One of the biggest challenges of leading a team of developers is dealing with their fragile egos and the problems that arrive from Imposter Syndrome.
If you’re not familiar with imposter syndrome. Imposter syndrome is:
A psychological pattern in which an individual doubts their accomplishments and has a persistent internalized fear of being exposed as a “fraud”.
The more you grow as a developer, the more this becomes likely as you begin to understand what you don’t know and where your strengths and weaknesses. You fear the flaws will be exposed in some way.
And if you suffer from it, you’re not alone. A recent study suggests 58% of Tech employees suffer from it.
From personal experience, this number seems low. You will likely have someone in your team is experiencing some level of imposter syndrome.
The Danger of External Benchmarks
Imposter Syndrome comes from the process benchmarking yourself against someone else. Comparing how good you think you are, against how good someone else appears to be. The challenge with this is you are usually only comparing the results you see; you rarely have seen the whole process, the mistakes they made along the way, the help they’ve had. You know a lot about yourself, but you’re comparing yourself with something you don’t fully understand.
Identify the Challenge.
If you have a responsible sized, talented, team and you are 100% sure that you don’t have anyone in your team suffering, then you’re probably not communicating with them well enough.
If you have a strong focus on honest, open and regular feedback inside your team, then it will be straightforward to identify places where people are experiencing imposter syndrome. They will tell you. Or they will express similar concerns about not being good enough, or not being as good as X or Y.
To surface these things, you need to consider how you introduce a more open and sharing environment within your team.
Set Sensible Expectations.
If you are pushing your team too hard, they’re always going to be chasing untouchable goals. Then the second they see someone archiving them, it’s going to hurt. If you can’t hit a target and someone seemingly swoops in and take that away from you, it’s only human to assume you’re not as good as that person.
However, at that point, you don’t have any idea of that other persons or teams starting point. So it’s important to set sensible expectations based on a baseline of current capabilities. These expectations apply to both project deliveries and person development.
Setting sensible goals, reviewing them regularly and giving succinct feedback allows an individual to build their understanding of their areas of excellence and their weakness. Allowing them to celebrate the things they’re good at, and have a solid plan for improving the things they not owning. This internal clarity should stop them from looking at others as a bench march.
Get Good at Giving Feedback.
To make sure your team have a good understanding of themselves, you need to make sure you focus on the process of feedback.

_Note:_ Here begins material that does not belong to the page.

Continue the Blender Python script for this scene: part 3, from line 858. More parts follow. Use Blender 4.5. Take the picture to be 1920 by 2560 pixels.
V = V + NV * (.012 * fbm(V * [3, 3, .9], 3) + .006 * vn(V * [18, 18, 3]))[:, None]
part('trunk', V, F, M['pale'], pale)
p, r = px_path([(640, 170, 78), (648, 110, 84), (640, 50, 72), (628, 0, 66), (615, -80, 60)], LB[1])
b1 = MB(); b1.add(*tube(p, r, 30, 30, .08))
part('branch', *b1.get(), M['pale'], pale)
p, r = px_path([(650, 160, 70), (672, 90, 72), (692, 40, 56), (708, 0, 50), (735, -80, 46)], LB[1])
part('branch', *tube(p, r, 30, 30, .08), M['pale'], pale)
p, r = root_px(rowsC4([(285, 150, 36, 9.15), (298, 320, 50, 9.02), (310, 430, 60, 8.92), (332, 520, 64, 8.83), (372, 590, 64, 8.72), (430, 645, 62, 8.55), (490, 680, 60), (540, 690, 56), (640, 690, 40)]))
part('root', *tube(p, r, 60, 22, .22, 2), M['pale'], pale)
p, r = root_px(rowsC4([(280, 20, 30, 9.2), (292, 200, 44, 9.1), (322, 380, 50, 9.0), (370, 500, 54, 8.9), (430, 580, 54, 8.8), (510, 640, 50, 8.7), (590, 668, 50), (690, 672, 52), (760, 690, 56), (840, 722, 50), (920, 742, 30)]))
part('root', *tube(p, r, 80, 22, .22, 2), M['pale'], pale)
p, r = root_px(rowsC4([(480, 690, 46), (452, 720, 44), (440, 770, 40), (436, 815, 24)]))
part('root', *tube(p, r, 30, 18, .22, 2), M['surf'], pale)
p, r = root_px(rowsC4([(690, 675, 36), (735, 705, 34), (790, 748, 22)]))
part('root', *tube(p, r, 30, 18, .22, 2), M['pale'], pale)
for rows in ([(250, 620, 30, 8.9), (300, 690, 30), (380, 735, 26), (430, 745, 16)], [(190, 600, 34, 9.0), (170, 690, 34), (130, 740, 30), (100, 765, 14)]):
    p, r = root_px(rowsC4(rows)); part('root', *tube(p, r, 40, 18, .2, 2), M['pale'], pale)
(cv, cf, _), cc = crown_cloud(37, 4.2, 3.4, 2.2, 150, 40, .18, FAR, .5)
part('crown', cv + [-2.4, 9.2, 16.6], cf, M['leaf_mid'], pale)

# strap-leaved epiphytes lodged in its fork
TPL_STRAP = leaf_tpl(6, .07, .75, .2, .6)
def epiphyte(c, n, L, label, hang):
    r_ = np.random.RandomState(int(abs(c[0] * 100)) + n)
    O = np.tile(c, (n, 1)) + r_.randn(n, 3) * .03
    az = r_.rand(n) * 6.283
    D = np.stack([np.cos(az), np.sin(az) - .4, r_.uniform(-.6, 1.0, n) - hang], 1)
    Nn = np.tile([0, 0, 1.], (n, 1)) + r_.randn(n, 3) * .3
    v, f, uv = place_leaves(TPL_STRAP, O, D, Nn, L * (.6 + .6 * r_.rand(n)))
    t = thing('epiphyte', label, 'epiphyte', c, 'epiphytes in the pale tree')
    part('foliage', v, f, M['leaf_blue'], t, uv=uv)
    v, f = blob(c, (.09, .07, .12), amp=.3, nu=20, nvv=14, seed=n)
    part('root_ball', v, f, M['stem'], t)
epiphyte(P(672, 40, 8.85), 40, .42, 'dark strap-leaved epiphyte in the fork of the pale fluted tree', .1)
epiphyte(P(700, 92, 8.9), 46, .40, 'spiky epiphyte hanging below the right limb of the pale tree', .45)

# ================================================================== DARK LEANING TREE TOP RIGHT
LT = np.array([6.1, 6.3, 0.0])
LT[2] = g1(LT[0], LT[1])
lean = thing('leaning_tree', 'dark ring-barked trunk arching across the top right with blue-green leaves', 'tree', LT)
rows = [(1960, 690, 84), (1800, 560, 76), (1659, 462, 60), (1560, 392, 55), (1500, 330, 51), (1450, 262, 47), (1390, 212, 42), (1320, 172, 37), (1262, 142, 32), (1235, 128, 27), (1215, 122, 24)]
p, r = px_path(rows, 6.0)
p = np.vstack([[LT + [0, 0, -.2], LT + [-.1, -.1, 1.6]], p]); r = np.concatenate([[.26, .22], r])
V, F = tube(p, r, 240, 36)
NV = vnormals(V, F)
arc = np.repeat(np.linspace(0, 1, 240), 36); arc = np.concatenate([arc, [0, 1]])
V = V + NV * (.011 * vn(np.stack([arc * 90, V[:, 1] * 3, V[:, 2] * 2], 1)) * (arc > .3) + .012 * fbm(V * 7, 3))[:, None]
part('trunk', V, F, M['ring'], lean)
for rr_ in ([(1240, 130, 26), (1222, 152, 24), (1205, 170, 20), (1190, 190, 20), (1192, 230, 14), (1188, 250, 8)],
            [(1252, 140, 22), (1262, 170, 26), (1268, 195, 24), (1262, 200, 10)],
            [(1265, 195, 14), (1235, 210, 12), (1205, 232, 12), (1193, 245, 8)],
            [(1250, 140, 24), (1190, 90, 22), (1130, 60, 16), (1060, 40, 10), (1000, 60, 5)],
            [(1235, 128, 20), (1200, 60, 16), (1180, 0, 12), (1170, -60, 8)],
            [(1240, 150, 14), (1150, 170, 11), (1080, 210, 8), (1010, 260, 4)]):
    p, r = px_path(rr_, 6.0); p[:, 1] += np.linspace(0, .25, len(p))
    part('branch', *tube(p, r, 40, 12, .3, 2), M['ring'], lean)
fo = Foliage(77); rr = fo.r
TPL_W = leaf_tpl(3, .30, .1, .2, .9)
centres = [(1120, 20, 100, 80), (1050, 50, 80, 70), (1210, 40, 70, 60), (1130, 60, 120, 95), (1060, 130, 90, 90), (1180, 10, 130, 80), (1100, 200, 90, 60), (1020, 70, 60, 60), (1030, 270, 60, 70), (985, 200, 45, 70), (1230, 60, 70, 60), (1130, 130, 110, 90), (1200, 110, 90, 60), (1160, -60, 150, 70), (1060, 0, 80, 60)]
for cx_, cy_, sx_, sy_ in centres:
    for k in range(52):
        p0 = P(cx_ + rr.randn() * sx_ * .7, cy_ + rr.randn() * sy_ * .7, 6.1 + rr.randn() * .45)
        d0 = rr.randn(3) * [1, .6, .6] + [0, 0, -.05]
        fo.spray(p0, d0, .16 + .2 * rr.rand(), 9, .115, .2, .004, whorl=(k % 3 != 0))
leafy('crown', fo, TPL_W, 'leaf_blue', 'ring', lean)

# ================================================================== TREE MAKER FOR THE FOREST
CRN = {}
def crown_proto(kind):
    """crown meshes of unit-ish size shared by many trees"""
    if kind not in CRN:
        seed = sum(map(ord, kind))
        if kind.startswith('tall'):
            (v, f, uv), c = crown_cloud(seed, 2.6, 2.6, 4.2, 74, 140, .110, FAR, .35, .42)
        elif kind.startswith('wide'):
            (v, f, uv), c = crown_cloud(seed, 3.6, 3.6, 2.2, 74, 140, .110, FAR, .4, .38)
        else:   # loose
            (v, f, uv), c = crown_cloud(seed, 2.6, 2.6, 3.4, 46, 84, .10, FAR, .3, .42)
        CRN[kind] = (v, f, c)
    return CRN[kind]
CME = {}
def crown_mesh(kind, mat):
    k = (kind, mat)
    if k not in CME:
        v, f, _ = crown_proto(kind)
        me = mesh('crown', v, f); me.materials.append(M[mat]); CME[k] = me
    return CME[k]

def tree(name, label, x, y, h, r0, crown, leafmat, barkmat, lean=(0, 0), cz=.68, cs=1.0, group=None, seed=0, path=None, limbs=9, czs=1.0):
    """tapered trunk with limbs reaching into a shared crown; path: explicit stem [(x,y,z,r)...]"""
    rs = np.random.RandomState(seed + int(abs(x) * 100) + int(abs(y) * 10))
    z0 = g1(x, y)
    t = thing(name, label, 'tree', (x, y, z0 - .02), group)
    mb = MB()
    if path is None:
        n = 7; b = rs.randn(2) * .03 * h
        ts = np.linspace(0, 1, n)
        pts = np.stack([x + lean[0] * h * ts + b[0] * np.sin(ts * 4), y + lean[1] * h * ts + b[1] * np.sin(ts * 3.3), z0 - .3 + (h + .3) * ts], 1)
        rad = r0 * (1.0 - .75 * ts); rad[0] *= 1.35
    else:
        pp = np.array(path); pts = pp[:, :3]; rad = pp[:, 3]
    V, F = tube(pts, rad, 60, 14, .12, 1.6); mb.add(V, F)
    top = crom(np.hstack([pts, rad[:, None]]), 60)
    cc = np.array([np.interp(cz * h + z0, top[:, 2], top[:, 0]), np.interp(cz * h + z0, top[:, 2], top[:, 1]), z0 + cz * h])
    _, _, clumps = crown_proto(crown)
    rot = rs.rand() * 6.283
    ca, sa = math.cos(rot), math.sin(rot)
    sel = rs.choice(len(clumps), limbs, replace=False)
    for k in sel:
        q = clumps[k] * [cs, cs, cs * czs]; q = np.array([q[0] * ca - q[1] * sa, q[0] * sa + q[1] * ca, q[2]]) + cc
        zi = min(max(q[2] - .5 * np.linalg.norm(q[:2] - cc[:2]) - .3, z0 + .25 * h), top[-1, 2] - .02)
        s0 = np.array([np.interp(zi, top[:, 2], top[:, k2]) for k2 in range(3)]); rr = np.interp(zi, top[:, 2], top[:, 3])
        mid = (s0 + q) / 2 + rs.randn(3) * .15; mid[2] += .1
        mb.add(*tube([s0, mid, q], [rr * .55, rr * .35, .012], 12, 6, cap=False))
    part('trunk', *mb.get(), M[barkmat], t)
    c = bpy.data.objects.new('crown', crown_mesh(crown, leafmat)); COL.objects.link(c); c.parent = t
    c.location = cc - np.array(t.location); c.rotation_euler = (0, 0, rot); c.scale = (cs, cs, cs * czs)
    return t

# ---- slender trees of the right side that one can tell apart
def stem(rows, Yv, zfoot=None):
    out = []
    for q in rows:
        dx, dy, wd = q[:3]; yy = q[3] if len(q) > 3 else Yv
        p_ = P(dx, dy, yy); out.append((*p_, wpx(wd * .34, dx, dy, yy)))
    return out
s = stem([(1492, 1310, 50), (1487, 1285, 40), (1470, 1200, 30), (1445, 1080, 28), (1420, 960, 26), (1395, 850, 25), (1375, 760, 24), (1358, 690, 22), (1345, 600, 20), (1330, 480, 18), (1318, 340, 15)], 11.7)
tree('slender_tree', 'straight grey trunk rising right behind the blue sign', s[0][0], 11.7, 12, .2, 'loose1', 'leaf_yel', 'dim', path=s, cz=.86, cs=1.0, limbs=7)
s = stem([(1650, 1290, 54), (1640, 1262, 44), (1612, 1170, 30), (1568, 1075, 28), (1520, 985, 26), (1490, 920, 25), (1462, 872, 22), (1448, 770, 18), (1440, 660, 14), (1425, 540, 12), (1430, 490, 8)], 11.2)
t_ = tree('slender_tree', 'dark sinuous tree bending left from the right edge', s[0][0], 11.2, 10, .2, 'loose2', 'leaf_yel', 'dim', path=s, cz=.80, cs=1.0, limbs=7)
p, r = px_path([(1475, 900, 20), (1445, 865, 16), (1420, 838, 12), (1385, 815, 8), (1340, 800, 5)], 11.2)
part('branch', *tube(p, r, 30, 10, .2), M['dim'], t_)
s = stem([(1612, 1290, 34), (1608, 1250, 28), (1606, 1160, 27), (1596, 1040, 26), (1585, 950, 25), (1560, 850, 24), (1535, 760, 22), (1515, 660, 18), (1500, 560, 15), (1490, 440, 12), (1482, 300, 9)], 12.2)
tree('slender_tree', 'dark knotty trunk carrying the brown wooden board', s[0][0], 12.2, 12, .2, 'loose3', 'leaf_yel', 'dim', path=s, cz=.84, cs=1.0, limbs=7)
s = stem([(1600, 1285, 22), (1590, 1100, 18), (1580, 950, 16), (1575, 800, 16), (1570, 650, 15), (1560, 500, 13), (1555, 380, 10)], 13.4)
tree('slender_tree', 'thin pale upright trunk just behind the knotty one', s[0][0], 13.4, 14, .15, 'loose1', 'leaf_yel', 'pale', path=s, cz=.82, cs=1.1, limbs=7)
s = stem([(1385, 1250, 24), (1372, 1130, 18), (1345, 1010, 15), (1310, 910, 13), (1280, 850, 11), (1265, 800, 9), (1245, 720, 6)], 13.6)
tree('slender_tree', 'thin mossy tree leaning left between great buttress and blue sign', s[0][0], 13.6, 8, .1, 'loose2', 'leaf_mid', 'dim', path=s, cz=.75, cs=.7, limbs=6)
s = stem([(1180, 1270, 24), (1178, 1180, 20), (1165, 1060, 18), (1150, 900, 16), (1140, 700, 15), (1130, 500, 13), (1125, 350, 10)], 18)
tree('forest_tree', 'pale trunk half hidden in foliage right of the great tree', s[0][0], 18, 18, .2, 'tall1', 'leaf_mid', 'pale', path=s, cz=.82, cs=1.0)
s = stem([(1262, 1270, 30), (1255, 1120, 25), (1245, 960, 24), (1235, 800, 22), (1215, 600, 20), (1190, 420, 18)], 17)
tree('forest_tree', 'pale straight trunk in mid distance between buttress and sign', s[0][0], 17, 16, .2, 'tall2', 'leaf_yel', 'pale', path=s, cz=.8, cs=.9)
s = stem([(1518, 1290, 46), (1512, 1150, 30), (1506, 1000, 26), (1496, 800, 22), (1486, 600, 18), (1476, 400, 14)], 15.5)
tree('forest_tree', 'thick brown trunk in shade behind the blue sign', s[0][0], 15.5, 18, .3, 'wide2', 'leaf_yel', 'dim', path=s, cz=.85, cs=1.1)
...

Your team won’t trust your feedback if your process sucks. But if you’re able to balance constructive feedback with celebrating success, then you will be able to help your team build a better understanding of their self-worth and the benefits they’re bringing to the team.
Tip: That other person is fantastic, but also shit.
If all else fails, I have a sure-fire (but temporary) tip for dealing with imposter syndrome.
Just remember, you are better than everyone at something, and everyone is better than you at something.
The things that you excel in might not be of use right this second, but it will be in the future.